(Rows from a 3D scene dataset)

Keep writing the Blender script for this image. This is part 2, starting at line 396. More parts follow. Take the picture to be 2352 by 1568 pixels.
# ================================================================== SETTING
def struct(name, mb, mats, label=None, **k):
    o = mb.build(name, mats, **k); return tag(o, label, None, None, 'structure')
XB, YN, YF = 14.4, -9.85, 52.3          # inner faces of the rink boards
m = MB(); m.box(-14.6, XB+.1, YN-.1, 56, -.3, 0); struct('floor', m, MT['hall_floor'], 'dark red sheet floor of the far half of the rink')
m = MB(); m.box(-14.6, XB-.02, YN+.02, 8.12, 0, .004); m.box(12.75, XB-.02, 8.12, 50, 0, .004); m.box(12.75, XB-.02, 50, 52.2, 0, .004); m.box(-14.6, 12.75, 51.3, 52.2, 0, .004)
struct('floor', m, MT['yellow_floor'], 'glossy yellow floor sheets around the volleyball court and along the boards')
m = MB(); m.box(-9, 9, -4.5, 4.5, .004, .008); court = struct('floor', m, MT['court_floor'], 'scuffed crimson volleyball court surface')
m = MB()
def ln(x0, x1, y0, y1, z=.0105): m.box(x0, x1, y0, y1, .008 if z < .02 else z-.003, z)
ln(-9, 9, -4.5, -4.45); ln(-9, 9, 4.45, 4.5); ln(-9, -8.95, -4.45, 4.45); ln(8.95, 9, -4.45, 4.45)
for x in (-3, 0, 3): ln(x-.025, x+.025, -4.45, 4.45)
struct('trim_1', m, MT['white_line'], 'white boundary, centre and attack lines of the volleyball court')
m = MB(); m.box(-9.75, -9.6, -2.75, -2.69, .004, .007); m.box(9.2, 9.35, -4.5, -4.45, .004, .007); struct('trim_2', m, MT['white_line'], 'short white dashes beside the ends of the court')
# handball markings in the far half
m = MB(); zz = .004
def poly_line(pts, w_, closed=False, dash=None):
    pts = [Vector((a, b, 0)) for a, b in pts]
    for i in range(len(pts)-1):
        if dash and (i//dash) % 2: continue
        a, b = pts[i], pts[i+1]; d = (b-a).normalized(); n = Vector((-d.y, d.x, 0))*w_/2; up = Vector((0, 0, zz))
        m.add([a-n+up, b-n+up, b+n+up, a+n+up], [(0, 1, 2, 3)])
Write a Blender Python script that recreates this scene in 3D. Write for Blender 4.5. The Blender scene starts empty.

■ JOB: Give back exactly the lines from the beginning of the records through the line containing "XB, YN, YF = 14.4, -9.85, 52.3", and only those.

■ THE RESPONSE:
Keep writing the Blender script for this image. This is part 2, starting at line 396. More parts follow. Take the picture to be 2352 by 1568 pixels.
# ================================================================== SETTING
def struct(name, mb, mats, label=None, **k):
    o = mb.build(name, mats, **k); return tag(o, label, None, None, 'structure')
XB, YN, YF = 14.4, -9.85, 52.3          # inner faces of the rink boards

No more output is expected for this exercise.